Although all four were young enough to have been Eisner’s children, and had learned aspects of their craft by looking at his oeuvre, they were all fiercely individualistic and dedicated to their own work, with colorful histories in comics prior to the publication of these seminal graphic novels.

Spiegelman, a product of the undergrounds, shared Eisner’s passion for the literary possibilities of comics as well as his distaste for superheroics. The son of Polish Jewish concentration camp survivors, Spiegelman grew up in New York, where he attended Manhattan’s High School of Art and Design. He connected with the publishers of underground comix in the late sixties, and his work appeared in a variety of publications, including
Bijou Funnies
,
Bizarre Sex
,
Comix Book
, and
Snarf
. His more commercial work included a twenty-year stint with Topps, the chewing gum company best known for its sports cards. Spiegelman, who cited
Mad
magazine’s Harvey Kurtzman as one of his major influences, created the Garbage Pail Kids and Wacky Packages for the company. In 1980, he and his wife, Françoise Mouly, founded
Raw
, an influential annual book-length anthology of innovative sequential art, which included early installments of
Maus
.

Maus
was the most complex work of sequential art ever created. It is the story of one family’s survival of the Holocaust, but it is also a memoir of how a young artist came to terms with his complicated, prickly relationship with his father and of the relationship between an artist and his art. Spiegelman was unsparing in his portrayal of the book’s characters, including himself, leaving to readers the tasks of sorting through the details and answering the book’s crucial questions about what is right and good in the face of annihilation and, perhaps more complicated, what is right and good once that threat is gone.

By the time
Maus: A Survivor’s Tale
was published by Pantheon Books, Spiegelman had been living with the project for what seemed like a lifetime, literally and figuratively.

When I began to work on
Maus
, there wasn’t such a thing as a graphic novel, but there also wasn’t a body of literature about the Holocaust that would take several lifetimes to read. So it was really just a matter of time to figure out “What happened to my parents, and how did I get born?” When I started the book, my father was very much alive, and by the time I was halfway through with it, he was dead.

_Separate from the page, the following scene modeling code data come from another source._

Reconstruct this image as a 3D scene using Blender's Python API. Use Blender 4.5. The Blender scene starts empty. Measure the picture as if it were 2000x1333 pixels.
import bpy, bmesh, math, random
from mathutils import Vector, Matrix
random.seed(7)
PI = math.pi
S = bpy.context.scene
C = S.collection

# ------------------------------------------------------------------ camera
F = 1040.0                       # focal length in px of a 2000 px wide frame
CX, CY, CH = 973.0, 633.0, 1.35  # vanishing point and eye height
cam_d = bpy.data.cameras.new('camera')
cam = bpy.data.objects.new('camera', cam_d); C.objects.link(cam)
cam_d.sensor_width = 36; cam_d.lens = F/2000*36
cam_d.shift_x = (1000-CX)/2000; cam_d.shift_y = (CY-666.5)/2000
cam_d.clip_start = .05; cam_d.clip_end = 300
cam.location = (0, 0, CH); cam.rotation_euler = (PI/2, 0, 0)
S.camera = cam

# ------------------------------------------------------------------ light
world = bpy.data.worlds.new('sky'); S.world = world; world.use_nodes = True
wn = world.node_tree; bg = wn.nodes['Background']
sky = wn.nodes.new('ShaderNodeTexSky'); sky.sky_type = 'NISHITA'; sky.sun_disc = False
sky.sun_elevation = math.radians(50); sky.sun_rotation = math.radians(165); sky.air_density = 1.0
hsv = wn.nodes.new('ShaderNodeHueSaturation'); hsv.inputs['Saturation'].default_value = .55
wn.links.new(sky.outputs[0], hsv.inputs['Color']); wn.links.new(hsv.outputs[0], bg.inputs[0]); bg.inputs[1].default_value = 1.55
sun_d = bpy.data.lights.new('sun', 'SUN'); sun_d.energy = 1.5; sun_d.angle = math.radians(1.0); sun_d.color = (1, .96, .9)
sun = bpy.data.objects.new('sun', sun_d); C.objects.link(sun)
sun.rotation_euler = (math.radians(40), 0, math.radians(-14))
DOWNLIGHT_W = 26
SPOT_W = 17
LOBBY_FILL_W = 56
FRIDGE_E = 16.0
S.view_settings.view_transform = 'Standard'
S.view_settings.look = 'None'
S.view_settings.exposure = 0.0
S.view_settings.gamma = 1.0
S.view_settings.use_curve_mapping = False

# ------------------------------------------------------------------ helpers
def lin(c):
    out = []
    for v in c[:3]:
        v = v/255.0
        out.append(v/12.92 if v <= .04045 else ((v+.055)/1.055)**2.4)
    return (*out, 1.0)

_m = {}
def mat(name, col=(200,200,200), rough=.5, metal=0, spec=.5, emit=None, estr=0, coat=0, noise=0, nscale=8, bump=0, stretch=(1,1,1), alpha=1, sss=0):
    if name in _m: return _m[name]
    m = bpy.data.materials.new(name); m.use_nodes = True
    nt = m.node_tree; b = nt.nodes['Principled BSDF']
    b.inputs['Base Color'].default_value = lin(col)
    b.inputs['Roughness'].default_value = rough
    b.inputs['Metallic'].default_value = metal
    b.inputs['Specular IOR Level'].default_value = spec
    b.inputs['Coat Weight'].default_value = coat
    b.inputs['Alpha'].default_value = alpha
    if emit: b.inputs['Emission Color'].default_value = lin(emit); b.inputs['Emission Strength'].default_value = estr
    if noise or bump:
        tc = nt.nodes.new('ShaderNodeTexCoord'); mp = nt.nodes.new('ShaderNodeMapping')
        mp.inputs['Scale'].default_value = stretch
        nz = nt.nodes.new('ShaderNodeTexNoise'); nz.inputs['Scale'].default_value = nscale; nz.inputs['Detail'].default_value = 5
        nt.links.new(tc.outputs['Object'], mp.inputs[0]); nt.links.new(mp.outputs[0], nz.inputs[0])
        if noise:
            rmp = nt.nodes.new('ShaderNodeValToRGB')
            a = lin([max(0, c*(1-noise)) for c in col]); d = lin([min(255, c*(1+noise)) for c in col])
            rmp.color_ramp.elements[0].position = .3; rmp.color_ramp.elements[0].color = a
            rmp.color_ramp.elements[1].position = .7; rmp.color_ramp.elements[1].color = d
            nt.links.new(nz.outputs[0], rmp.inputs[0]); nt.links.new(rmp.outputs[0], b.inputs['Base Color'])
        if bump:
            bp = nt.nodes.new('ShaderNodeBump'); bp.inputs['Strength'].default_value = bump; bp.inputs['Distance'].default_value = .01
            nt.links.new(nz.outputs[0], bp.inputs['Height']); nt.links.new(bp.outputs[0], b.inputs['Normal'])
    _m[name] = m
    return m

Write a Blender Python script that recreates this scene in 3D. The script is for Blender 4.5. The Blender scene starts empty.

The Holocaust, of course, was a monumentally tragic story, and any telling of it could not be diminished by the wrong kind of writing or art. On a personal level, Spiegelman had tremendous loss as deep background to his writing: his older brother and only sibling, Richieu, had been a victim of the Holocaust, poisoned by his caretaker-aunt rather than be deported from the Zawiercie ghetto and sent to almost certain death at the camps; and his mother, Anja, had committed suicide in 1968. Spiegelman’s decision to use anthropomorphic animals to tell his story—the Jews were mice; Germans, cats; Polish, pigs; and Americans, dogs—was bold and risky and almost certainly would have backfired in a writer/artist of lesser talent. Even so, it took a while for this creative process to ferment. The first volume of
Maus
, eventually subtitled
My Father Bleeds History
, concentrates mainly on Spiegelman’s relationship with his father and his process of self-discovery and is populated almost exclusively by Jews as mice; a second volume,
Maus II: And Here My Troubles Began
, published five years later in 1991, flashed back to the horrors of the concentration camps and required the delicate working in of the other zoomorphic ethnic groups and nationalities.

Frank Miller, who would eventually become involved in the movie business, including as director of a film adaptation based on Eisner’s
Spirit
, was heavily influenced by film and by the violent urban setting he saw after moving from Vermont to New York. Although, like Eisner, he was more interested in telling adult stories than in depicting superheroes in tights, he was also astute enough to recognize that the superhero presented him with his entrée into the comics world. When he had the opportunity to work on
Daredevil
, a slowly sinking Marvel title about a blind crime fighter, he added hard-edged elements of film noir that would later become his trademark in his
Sin City
graphic novels. His work was daring, uncompromising, flashy, brutally authentic, moody, and violent—and readers responded enthusiastically, boosting the title’s circulation to the point where Marvel started publishing it on a monthly rather than bimonthly basis. The success of his
Daredevil
series led to other assignments, most notably a short run on the
Wolverine
spin-off of Marvel’s immensely popular
X-Men
series, and the
Ronin
miniseries, which he created. His involvement with
Batman
began with a one-shot appearance as the illustrator in a 1980 Dennis O’Neil–written Christmas story.

Batman
had gone through a number of permutations since Bob Kane created him, including a television run as a parody, and Miller saw potential for further development of the character, not as the heroic “Caped Crusader slavishly devoted to the law,” but as the “Dark Knight,” a wealthy vigilante working almost as far outside the law as the criminals he was facing. Miller’s Batman was in his late fifties, retired from crime fighting, haunted by his past, and angered enough by the present violent society to leave retirement. There were no
POW
s and
BAM
s in Miller’s version; Batman was as apt to throw a bad guy off a building as offer him a chance to surrender. In
The Dark Knight Returns
, Miller ushered in a Batman for adults, a female Robin, a seriously unfunny Joker, a Gotham City that was darker than ever, and action that moved at a breakneck pace from frame to frame.